The basic physics equation that explains flames and explosions looks like a tenement of precariously stacked alphas and lambdas with the laundry hanging out.

But late Wednesday, University of Utah fluid mechanics professor Patrick McMurtry corked the science to instead appreciate the artistic beauty created by blasts of golden-blue flames swirling 60 feet into the blackened sky, brilliantly illuminating the glass face of the Salt Lake City Library.

McMurtry and about 500 others stood in the library to watch a 20-minute show of flames presented by fire artist Nate Smith. The demonstration followed an hourlong documentary by filmmaker Mel Halbach on Smith's fire art.

"Sometimes the best thing you can do as a scientist is throw away the computers, pens and pencils and sit back and enjoy it," McMurtry said.

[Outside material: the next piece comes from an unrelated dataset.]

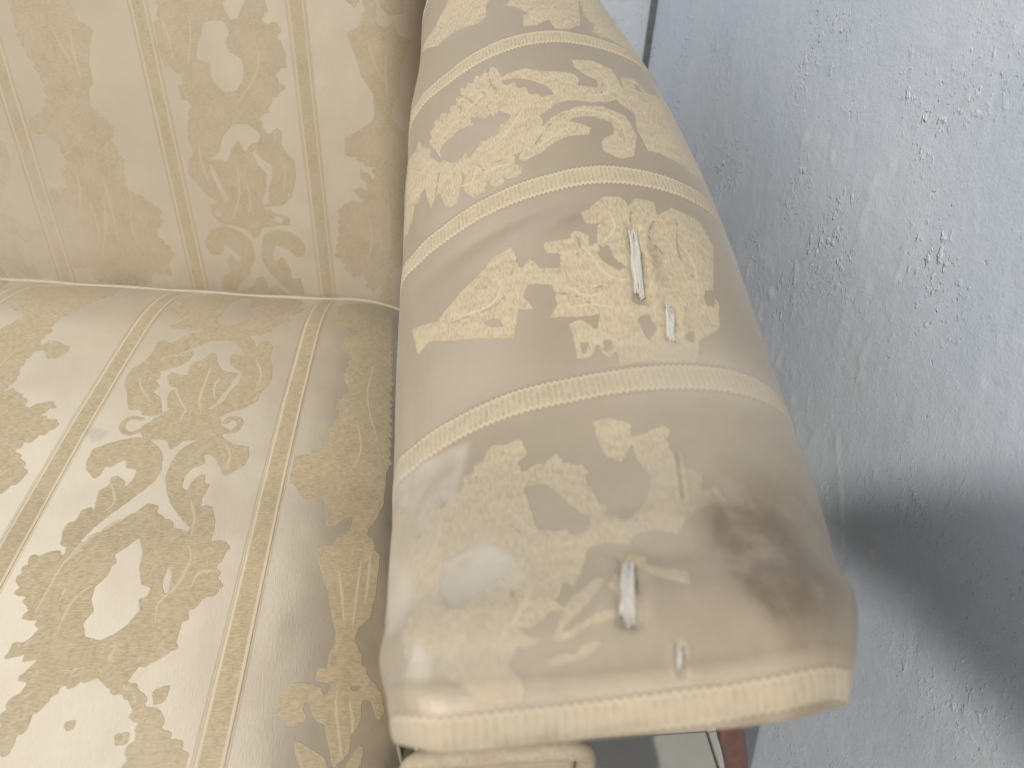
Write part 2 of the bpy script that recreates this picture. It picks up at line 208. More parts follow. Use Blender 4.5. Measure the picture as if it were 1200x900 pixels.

McMurtry is passionate about fires and explosions. He is a member of the University of Utah's Center for the Simulation of Accidental Fires and Explosions, C-SAFE. He stresses that this work is an interdisciplinary effort from scientists in many fields. McMurtry is analyzing the explosion of the truck that overturned in Spanish Fork Canyon in August, blowing a 70-foot crater in the highway.

McMurtry said properties of fires and explosions certainly have military applications, but "I'm a peaceful guy and I don't want to go there."

McMurtry, who wore beads and a headband, said Smith and Halbach accompanied him to the 2004 Burning Man festival, a weeklong celebration of self-expression held in the Nevada desert each September. Halbach wore his Burning Man outfit on stage Wednesday, including lighted horns. Much of Halbach's high-definition documentary was filmed at the festival.

Smith, who originally was a photographer, became interested in creating a vortex of fire when he saw a 300-foot dust devil in a burning field. He also refined his ideas when he proposed a new Olympic torch cauldron.

Smith wore a silver fire suit. He shot flame out of a propane wand, and wind from 12 giant fans, slightly turned in the same direction, created a vortex in the rising burst of flame.

Susan Thomas, a graduate student studying turbulence, aerodynamics and advanced fluid-mechanics under McMurtry, observed the fire art with several engineering graduate student friends.

"We're such nerds," she said. "This demonstration was fantastic. It reminds us why we are engineers."

For the love of fire that McMurtry has, he seems not to love building fires. "When I build a campfire, I don't stack sticks. I use gasoline.

Although McMurtry simulates fire and explosions with physics-based equations, he sees the physics only as the basis of his work. "You can learn the physics without solving every equation. You also have to be able to describe qualitatively what's going on."

Appreciating the qualitative Wednesday night, McMurtry made no predictions on what would happen with the moderate wind gusts. McMurtry reflected on predictability: "If everything in life were completely predictable, nothing would be fun."